The Sussex Law School (SLS) is a vibrant, exciting and ambitious department, responsible for all teaching and research in law at the University of Sussex.
Teaching in the Sussex Law School
All of our undergraduate programmes are qualifying law degrees. Students may follow the Single Honours LLB (Law) or combine their study of Law with another discipline. Students are encouraged to adopt a critical approach to their study of legal rules and to gain a deeper understanding by studying law in its social, political, historical and cultural context. Students also develop their legal and transferable skills equipping them for progression to a career in law or to a wide range of professions. The School also offers graduate entry conversion courses for non-law graduates wishing to pursue a career in law, including the one-year Common Professional Examination/Graduate Diploma in Law and, from October 2010, the two-year Graduate Entry LLB. SLS offers specialist, research-led postgraduate programmes in European law, child and family law and international law, including opportunities to specialise in law and international security, international criminal law and international trade law. Our interdisciplinary programmes are intellectually rigorous and engage with key issues of contemporary concern. There are also lots of opportunities for students to develop their skills outside the lecture theatre, by participating in mooting, client interviewing and negotiation competitions, and to enjoy themselves at events organised by the Student Law Body.

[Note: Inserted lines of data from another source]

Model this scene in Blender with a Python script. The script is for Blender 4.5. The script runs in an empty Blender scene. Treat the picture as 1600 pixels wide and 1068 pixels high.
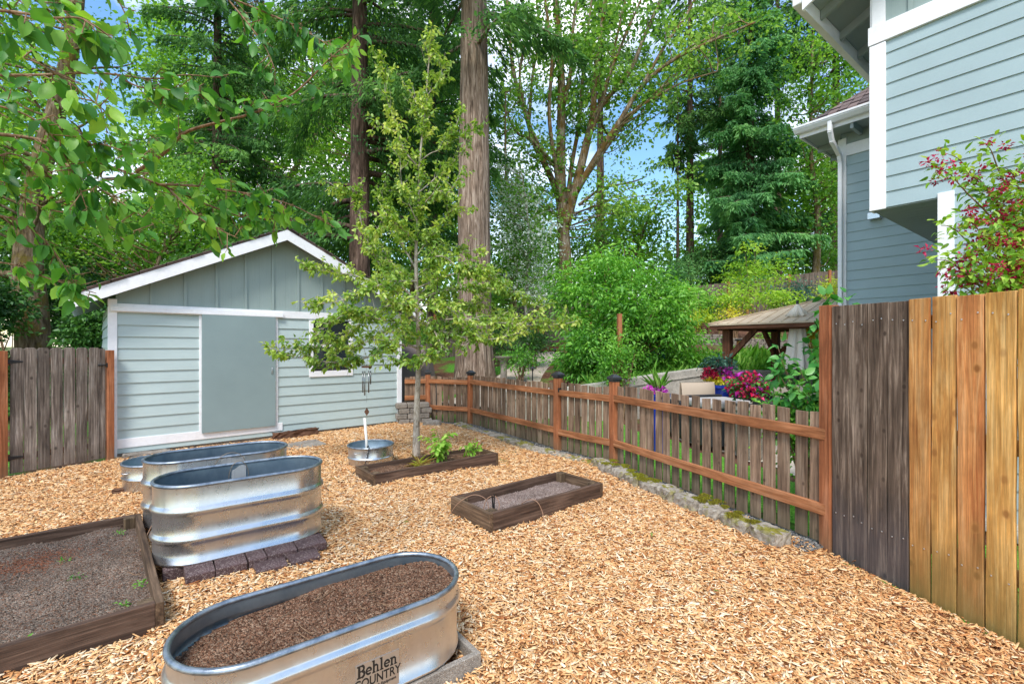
import bpy, math, random
import numpy as np
from mathutils import Vector, Matrix

random.seed(11)
rng = np.random.default_rng(11)
SC = bpy.context.scene
COL = SC.collection
PI = math.pi

# ---------------------------------------------------------------- measuring
# Camera eye 1.55 m above the yard, level; F is the lens in picture units.
F, EYE, CU, CV = 741.0, 1.55, 800.0, 540.0
def gp(u, v, z=0.0):
    Y = F * (EYE - z) / (v - CV)
    return Vector(((u - CU) * Y / F, Y, z))
def at(u, v, Y):
    return Vector(((u - CU) * Y / F, Y, EYE - (v - CV) * Y / F))
def rot2(x, y, a):
    c, s = math.cos(a), math.sin(a)
    return x * c - y * s, x * s + y * c

# ---------------------------------------------------------------- objects
def tag(o, label=None, cat=None, group=None, kind=None):
    if label: o["label"] = label
    if cat: o["category"] = cat
    if group: o["group"] = group
    if kind: o["kind"] = kind
    return o

def thing(name, label, cat, loc=(0, 0, 0), rz=0.0, group=None):
    o = bpy.data.objects.new(name, None)
    COL.objects.link(o)
    o.empty_display_size = 0.1
    o.location = loc
    o.rotation_euler = (0, 0, rz)
    return tag(o, label, cat, group)

def link_mesh(name, me, mat=None, parent=None, loc=(0, 0, 0), rot=(0, 0, 0)):
    o = bpy.data.objects.new(name, me)
    COL.objects.link(o)
    if mat is not None:
        me.materials.append(mat)
    if parent is not None:
        o.parent = parent
    o.location = loc
    o.rotation_euler = rot
    return o

def copy_tree(o, parent=None):
    c = o.copy()
    COL.objects.link(c)
    if parent is not None:
        c.parent = parent
    for ch in list(o.children):
        copy_tree(ch, c)
    return c

class MB:
    """collects geometry for ONE mesh object"""
    def __init__(s):
        s.v = []
        s.f = []
    def add(s, vs, fs):
        o = len(s.v)
        s.v += [tuple(v) for v in vs]
        s.f += [tuple(i + o for i in f) for f in fs]
        return s
    def hexa(s, p):
        return s.add(p, [(3, 2, 1, 0), (4, 5, 6, 7), (0, 1, 5, 4), (1, 2, 6, 5), (2, 3, 7, 6), (3, 0, 4, 7)])
    def box(s, x0, x1, y0, y1, z0, z1):
        return s.hexa([(x0, y0, z0), (x1, y0, z0), (x1, y1, z0), (x0, y1, z0),
                       (x0, y0, z1), (x1, y0, z1), (x1, y1, z1), (x0, y1, z1)])
    def beam(s, p0, p1, w, h, up=(0, 0, 1)):
        p0, p1, up = Vector(p0), Vector(p1), Vector(up)
        d = (p1 - p0).normalized()
        a = d.cross(up)
        if a.length < 1e-5:
            a = d.cross(Vector((1, 0, 0)))
        a.normalize()
        b = a.cross(d).normalized()
        a *= w / 2
        b *= h / 2
        return s.hexa([p0 - a - b, p1 - a - b, p1 + a - b, p0 + a - b, p0 - a + b, p1 - a + b, p1 + a + b, p0 + a + b])
    def prism(s, pts, off):
        n = len(pts)
        off = Vector(off)
        vs = [Vector(p) for p in pts] + [Vector(p) + off for p in pts]
        fs = [tuple(range(n - 1, -1, -1)), tuple(range(n, 2 * n))]
        for i in range(n):
            j = (i + 1) % n
            fs.append((i, j, j + n, i + n))
        return s.add(vs, fs)
    def tube(s, pts, radii, n=8, cap=True):
        pts = [Vector(p) for p in pts]
        m = len(pts)
        if not hasattr(radii, "__len__"):
            radii = [radii] * m
        vs, a = [], None
        for i, p in enumerate(pts):
            d = pts[min(i + 1, m - 1)] - pts[max(i - 1, 0)]
            d = d.normalized() if d.length > 1e-9 else Vector((0, 0, 1))
            if a is None:
                a = Vector((1, 0, 0)) if abs(d.x) < 0.8 else Vector((0, 1, 0))
            a = a - d * a.dot(d)
            if a.length < 1e-6:
                a = d.orthogonal()
            a.normalize()
            b = d.cross(a)
            for k in range(n):
                t = 2 * PI * k / n
                vs.append(p + (a * math.cos(t) + b * math.sin(t)) * radii[i])
        fs = []
        for i in range(m - 1):
            for k in range(n):
                k2 = (k + 1) % n
                fs.append((i * n + k, i * n + k2, (i + 1) * n + k2, (i + 1) * n + k))
        if cap:
            fs.append(tuple(range(n - 1, -1, -1)))
            fs.append(tuple((m - 1) * n + k for k in range(n)))
        return s.add(vs, fs)
    def lathe(s, prof, n=24, c=(0, 0, 0)):
        vs = []
        for r, z in prof:
            for k in range(n):
                t = 2 * PI * k / n
                vs.append((c[0] + r * math.cos(t), c[1] + r * math.sin(t), c[2] + z))
        fs = []
        for i in range(len(prof) - 1):
            for k in range(n):
                k2 = (k + 1) % n
                fs.append((i * n + k, i * n + k2, (i + 1) * n + k2, (i + 1) * n + k))
        return s.add(vs, fs)
    def build(s, name, mat, parent=None, loc=(0, 0, 0), rot=(0, 0, 0), smooth=False, bevel=0.0, seg=2):
        me = bpy.data.meshes.new(name)
        me.from_pydata(s.v, [], s.f)
        me.validate()
        if smooth:
            me.polygons.foreach_set("use_smooth", [True] * len(me.polygons))
        o = link_mesh(name, me, mat, parent, loc, rot)
        if bevel > 0:
            m = o.modifiers.new("bevel", "BEVEL")
            m.width = bevel
            m.segments = seg
            m.limit_method = "ANGLE"
            m.angle_limit = 0.6
        return o


def np_mesh(name, V, Fi, mat=None, parent=None, loc=(0, 0, 0), attrs=None, smooth=False):
    """mesh from numpy: V (n,3), Fi (m,k) all faces with k corners"""
    V = np.asarray(V, np.float32)
    Fi = np.asarray(Fi, np.int32)
    me = bpy.data.meshes.new(name)
    me.vertices.add(len(V))
    me.vertices.foreach_set("co", V.ravel())
    m, k = Fi.shape
    me.loops.add(m * k)
    me.loops.foreach_set("vertex_index", Fi.ravel())
    me.polygons.add(m)
    me.polygons.foreach_set("loop_start", np.arange(0, m * k, k, dtype=np.int32))
    me.polygons.foreach_set("loop_total", np.full(m, k, np.int32))
    if smooth:
        me.polygons.foreach_set("use_smooth", np.ones(m, bool))
    for nm, val in (attrs or {}).items():
        a = me.attributes.new(nm, "FLOAT", "POINT")
        a.data.foreach_set("value", np.asarray(val, np.float32))
    me.update(calc_edges=True)
    return link_mesh(name, me, mat, parent, loc)

def unit(a):
    return a / np.maximum(np.linalg.norm(a, axis=-1, keepdims=True), 1e-9)

def rnd_dir(n):
    return unit(rng.normal(size=(n, 3)))

LEAF_T = np.array([0.0, 0.14, 0.42, 0.74, 1.0])
LEAF_W = np.array([0.7, 1.0, 0.7])
def leaves(name, P, D, N, L, W, mat, parent=None, fold=0.25, shape="diamond", curl=0.25, tint=None, loc=(0, 0, 0)):
    P, D, N = np.asarray(P, float), unit(np.asarray(D, float)), np.asarray(N, float)
    n = len(P)
    L = np.broadcast_to(np.asarray(L, float), (n,))[:, None]
    W = np.broadcast_to(np.asarray(W, float), (n,))[:, None]
    S = unit(np.cross(D, N))
    N = unit(np.cross(S, D))
    if tint is None:
        tint = rng.random(n)
    if shape == "diamond":
        mid = P + D * L * 0.45
        tip = P + D * L - N * L * curl * 0.5
        l = mid + S * W * 0.5 + N * W * fold
        r = mid - S * W * 0.5 + N * W * fold
        V = np.stack([P, l, tip, r], 1).reshape(-1, 3)
        b = (np.arange(n) * 4)[:, None, None]
        Fi = (np.array([[0, 2, 1], [0, 3, 2]])[None] + b).reshape(-1, 3)
        k = 4
    else:
        rows = []
        for i, t in enumerate(LEAF_T):
            rows.append(P + D * L * t - N * L * curl * t * t)
        wav = rng.normal(0, 0.08, (3, 2, n, 1))
        for i in range(3):
            m = rows[i + 1]
            rows.append(m + S * W * 0.5 * LEAF_W[i] + N * W * (fold * LEAF_W[i] + wav[i, 0]))
        for i in range(3):
            m = rows[i + 1]
            rows.append(m - S * W * 0.5 * LEAF_W[i] + N * W * (fold * LEAF_W[i] + wav[i, 1]))
        V = np.stack(rows, 1).reshape(-1, 3)
        T = np.array([[0, 1, 5], [1, 2, 6], [1, 6, 5], [2, 3, 7], [2, 7, 6], [3, 4, 7],
                      [0, 8, 1], [1, 9, 2], [1, 8, 9], [2, 10, 3], [2, 9, 10], [3, 10, 4]])
        b = (np.arange(n) * 11)[:, None, None]
        Fi = (T[None] + b).reshape(-1, 3)
        k = 11
    return np_mesh(name, V, Fi, mat, parent, loc, {"tint": np.repeat(tint, k)}, smooth=(shape != "diamond"))

class Noise2:
    def __init__(s, n=10, fmin=0.3, fmax=3.0, seed=0):
        r = np.random.default_rng(seed)
        f = np.exp(r.uniform(math.log(fmin), math.log(fmax), n))
        a = r.uniform(0, 2 * PI, n)
        s.kx, s.ky, s.ph, s.am = f * np.cos(a), f * np.sin(a), r.uniform(0, 6.28, n), (fmin / f) ** 0.6
        s.am = s.am / np.sqrt((s.am ** 2).sum() / 2)
    def __call__(s, x, y):
        x, y = np.asarray(x, float), np.asarray(y, float)
        out = np.zeros(np.broadcast(x, y).shape)
        for kx, ky, p, a in zip(s.kx, s.ky, s.ph, s.am):
            out = out + a * np.sin(kx * x + ky * y + p)
        return out

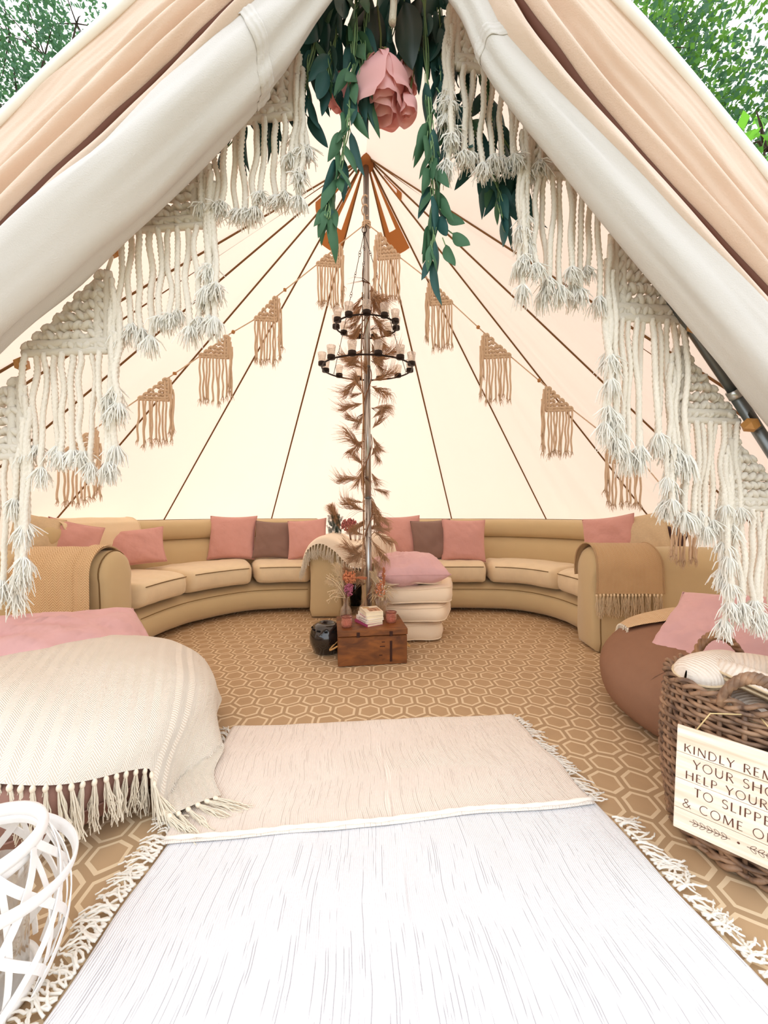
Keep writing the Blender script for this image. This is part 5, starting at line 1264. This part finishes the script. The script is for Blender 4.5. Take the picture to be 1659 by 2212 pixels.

Research in the Sussex Law School
Law at Sussex was rated 16th in the UK for research in the 2008 Research Assessment Exercise (RAE). 100 per cent of our research was rated as internationally recognised or higher, and over half rated as internationally excellent or higher. Within SLS there are two research strands bringing together the research of individual members of faculty. The first, Legal Conceptualisations, brings together three groups of faculty whose research, across a range of areas of law, is informed by, or develops, concepts of responsibility, solidarity or security. The second strand, Practices and Transformations, explores governance through the perspective of citizenship and constitutions and reflection upon comparative legal systems and designs. In 2007, SLS created the Centre for Responsibilities, Rights and the Law to enhance and promote the doctrinal, theoretical, and empirical research within SLS into responsibilities, rights and the law nationally, in the European Union and internationally. The Sussex Law School has excellent links with local practitioners and City firms. Local firms support the mooting, client interviewing and negotation competitions by sponsorship, participation in the delivery of workshops and judging.